Sorry if this question seems stupid, but I am confused here: Does it follow that $$ I(z)=\int_0^{2\pi} \frac{e^{-it}dt}{e^{it}-z} = 0 $$ For every $z$ with $|z|<1$? I think this is true.

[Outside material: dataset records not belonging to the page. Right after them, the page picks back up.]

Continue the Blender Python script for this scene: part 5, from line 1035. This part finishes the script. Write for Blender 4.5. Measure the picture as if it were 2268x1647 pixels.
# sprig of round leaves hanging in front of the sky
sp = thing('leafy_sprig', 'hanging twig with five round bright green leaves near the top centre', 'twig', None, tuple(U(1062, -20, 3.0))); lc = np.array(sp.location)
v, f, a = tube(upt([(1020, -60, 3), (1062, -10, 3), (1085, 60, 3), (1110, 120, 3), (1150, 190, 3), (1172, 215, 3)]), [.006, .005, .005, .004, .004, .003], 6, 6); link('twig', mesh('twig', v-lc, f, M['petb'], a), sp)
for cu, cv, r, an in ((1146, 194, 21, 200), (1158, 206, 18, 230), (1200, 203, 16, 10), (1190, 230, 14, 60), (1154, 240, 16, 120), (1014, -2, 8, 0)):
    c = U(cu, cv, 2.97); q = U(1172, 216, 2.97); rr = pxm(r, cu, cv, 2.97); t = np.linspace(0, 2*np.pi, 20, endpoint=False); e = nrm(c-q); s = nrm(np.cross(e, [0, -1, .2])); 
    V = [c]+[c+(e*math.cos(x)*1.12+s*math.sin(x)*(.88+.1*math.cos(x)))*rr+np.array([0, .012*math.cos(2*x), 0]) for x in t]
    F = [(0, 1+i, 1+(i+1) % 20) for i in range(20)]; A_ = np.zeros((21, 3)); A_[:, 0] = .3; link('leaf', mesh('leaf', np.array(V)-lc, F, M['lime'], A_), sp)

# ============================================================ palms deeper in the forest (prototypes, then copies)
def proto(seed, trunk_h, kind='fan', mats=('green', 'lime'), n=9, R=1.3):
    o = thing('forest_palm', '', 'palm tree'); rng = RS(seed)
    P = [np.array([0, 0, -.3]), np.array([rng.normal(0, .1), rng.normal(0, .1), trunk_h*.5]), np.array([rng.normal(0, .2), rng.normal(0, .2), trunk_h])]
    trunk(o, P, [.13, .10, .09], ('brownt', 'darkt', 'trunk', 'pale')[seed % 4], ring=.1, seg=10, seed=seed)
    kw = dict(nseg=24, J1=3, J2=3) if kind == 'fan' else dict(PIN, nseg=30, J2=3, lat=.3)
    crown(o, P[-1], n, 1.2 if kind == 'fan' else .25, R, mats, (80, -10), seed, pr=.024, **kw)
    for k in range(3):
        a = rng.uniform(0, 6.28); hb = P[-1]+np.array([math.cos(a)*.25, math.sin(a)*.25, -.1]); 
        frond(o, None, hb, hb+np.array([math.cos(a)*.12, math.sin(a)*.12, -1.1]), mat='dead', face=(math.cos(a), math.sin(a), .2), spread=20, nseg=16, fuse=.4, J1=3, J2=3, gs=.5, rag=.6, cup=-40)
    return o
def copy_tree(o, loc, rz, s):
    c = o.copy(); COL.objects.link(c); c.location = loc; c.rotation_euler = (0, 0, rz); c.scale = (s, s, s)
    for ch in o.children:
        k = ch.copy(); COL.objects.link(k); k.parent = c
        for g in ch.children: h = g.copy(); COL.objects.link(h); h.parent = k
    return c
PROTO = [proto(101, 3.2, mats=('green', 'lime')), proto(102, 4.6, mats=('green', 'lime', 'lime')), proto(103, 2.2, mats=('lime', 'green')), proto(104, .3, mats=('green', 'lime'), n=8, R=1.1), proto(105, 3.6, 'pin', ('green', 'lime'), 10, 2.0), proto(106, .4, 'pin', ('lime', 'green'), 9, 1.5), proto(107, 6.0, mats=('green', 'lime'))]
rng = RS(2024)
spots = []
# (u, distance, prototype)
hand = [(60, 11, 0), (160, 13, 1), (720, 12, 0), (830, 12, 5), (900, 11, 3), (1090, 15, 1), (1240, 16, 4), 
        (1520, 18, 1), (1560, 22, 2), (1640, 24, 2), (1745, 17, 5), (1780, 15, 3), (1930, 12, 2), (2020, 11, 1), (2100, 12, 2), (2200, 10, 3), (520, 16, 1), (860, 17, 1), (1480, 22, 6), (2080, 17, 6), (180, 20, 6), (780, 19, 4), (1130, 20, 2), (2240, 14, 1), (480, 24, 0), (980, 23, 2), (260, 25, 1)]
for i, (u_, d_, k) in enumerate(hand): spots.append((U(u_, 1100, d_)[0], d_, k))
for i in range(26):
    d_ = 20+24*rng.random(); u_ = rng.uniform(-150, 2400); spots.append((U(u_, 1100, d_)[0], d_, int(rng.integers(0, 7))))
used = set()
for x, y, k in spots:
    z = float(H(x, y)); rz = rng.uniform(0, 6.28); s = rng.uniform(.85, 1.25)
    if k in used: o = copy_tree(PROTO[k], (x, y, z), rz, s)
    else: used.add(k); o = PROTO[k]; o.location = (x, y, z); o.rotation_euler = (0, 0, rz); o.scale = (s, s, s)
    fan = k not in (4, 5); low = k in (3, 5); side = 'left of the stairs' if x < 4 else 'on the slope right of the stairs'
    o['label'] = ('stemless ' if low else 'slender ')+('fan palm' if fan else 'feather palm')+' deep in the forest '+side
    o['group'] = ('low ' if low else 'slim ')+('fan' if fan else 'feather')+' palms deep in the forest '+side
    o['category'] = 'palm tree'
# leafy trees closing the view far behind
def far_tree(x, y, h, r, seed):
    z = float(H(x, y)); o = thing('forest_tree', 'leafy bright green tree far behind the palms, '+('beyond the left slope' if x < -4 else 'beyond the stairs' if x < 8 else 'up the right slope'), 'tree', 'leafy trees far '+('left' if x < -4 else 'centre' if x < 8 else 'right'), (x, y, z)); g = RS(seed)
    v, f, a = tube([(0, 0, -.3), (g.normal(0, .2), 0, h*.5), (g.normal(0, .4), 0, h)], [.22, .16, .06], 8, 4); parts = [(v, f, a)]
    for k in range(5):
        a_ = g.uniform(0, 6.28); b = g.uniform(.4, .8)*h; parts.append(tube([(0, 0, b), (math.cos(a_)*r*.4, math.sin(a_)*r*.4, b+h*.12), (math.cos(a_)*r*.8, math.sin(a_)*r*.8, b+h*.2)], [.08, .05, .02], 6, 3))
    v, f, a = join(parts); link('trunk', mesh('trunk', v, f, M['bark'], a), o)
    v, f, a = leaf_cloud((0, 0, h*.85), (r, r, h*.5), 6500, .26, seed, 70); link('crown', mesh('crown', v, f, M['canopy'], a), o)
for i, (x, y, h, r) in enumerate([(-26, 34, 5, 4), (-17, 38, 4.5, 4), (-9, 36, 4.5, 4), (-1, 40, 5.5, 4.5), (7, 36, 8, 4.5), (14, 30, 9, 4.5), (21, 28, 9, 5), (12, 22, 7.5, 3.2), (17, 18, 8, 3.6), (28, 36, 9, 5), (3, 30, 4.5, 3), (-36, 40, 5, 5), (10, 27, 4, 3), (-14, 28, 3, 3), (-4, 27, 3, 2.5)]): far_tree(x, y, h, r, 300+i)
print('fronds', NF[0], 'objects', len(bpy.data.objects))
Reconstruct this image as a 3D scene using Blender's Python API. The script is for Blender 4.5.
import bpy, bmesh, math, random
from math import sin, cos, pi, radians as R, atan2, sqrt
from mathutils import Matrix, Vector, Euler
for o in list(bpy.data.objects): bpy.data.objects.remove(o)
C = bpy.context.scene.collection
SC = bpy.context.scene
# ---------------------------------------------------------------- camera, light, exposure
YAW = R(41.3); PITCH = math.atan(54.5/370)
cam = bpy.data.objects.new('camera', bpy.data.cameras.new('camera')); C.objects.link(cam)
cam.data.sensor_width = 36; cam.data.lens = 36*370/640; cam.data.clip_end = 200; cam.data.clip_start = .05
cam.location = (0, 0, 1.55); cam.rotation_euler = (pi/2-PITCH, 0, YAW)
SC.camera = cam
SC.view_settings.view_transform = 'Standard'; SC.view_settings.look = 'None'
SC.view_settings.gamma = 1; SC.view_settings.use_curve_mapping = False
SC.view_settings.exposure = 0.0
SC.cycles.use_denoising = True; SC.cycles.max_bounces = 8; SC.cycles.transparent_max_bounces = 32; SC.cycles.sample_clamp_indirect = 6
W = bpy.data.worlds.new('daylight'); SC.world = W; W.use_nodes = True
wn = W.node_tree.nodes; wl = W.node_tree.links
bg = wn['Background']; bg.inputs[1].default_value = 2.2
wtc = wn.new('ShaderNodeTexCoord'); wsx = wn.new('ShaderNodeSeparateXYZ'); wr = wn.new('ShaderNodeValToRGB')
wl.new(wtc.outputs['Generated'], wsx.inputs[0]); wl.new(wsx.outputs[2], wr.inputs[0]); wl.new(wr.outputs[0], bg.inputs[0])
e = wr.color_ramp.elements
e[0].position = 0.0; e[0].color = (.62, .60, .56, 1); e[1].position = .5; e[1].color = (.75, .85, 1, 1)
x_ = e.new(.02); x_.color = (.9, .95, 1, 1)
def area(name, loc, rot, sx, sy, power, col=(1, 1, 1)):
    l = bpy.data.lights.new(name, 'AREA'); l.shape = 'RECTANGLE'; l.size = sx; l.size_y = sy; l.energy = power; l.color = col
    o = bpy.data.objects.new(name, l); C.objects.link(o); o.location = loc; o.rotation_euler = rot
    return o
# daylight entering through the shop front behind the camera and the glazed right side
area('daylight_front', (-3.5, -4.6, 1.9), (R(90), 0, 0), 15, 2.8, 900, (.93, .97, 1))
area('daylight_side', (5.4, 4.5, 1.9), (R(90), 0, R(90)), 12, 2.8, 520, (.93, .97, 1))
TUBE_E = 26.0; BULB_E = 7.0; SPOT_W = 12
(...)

I converted this integral to a line integral around the unit circle $S$: $$ I(z)=\int_S \frac{d\xi}{i\xi^2(\xi-z)} $$ I wanted to say the integrand has a primitive, but it seems I need logarithm to express it, which I am not quite sure can be holomorphic on $S$.
On
Another take on it:
We have:
$I(z) = \int_0^{2\pi} \dfrac{e^{-it}dt}{e^{it} - z} = \int_0^{2\pi} \dfrac{e^{-2it}dt}{1 - e^{-it}z}, \tag{1}$
and since
$\vert e^{-it}z \vert = \vert e^{-it} \vert \vert z \vert = \vert z \vert < 1, \tag{2}$
we also have
$\dfrac{1}{1 - e^{-it}z} = \sum_0^\infty (e^{-it}z)^n = \sum_0^\infty e^{-int}z^n; \tag{3}$
the series on the right-hand side converges absolutely and uniformly by virtue of (2); thus we may exploit term-by-term integration in the evaluation of
$I(z) = \int_0^{2\pi} \dfrac{e^{-it}dt}{e^{it} - z} = \int_0^{2\pi} \dfrac{e^{-2it}dt}{1 - e^{-it}z} = \int_0^{2\pi} e^{-2it}(\sum_0^\infty e^{-int}z^n)dt$ $= \int_0^{2\pi} (\sum_0^\infty e^{-i(n + 2)t}z^n)dt = \sum_0^\infty \int_0^{2\pi}(e^{-i(n + 2)t}z^n)dt , \tag{4}$
and since
$\int_0^{2\pi}(e^{-i(n + 2)t}z^n)dt = z^n \int_0^{2\pi} e^{-i(n + 2)t}dt = \dfrac{z^n}{-i(n + 2)}(e^{-i(n + 2)t} \mid_0^{2\pi}$ $ = \dfrac{z^n}{-i(n + 2)}(e^{-2(n + 2)\pi i} - e^0) = \dfrac{z^n}{-i(n + 2)}(1 - 1) = 0; \tag{5}$
it follows that $I(z) = 0$.
Hope this helps. Cheerio,
and as always,
Fiat Lux!!!
Using partial fractions we get: $\dfrac{1}{\xi^2(\xi-z)} = -\dfrac{1/z^2}{\xi}-\dfrac{1/z}{\xi^2}+\dfrac{1/z^2}{\xi-z}$
Therefore, $I(z) = \displaystyle\int_{S}\dfrac{\,d\xi}{i\xi^2(\xi-z)} = -\dfrac{1}{iz^2}\int_S\dfrac{\,d\xi}{\xi} - \dfrac{1}{iz}\int_S\dfrac{\,d\xi}{\xi^2}+\dfrac{1}{iz^2}\int_S\dfrac{\,d\xi}{\xi-z}$.
The first two of these three integrals are very straight forward to evaluate.
The third one is a direct application of Cauchy's Integral Formula. (Actually, all three are).
After evaluating these integrals, you do indeed get $0$ as the final answer.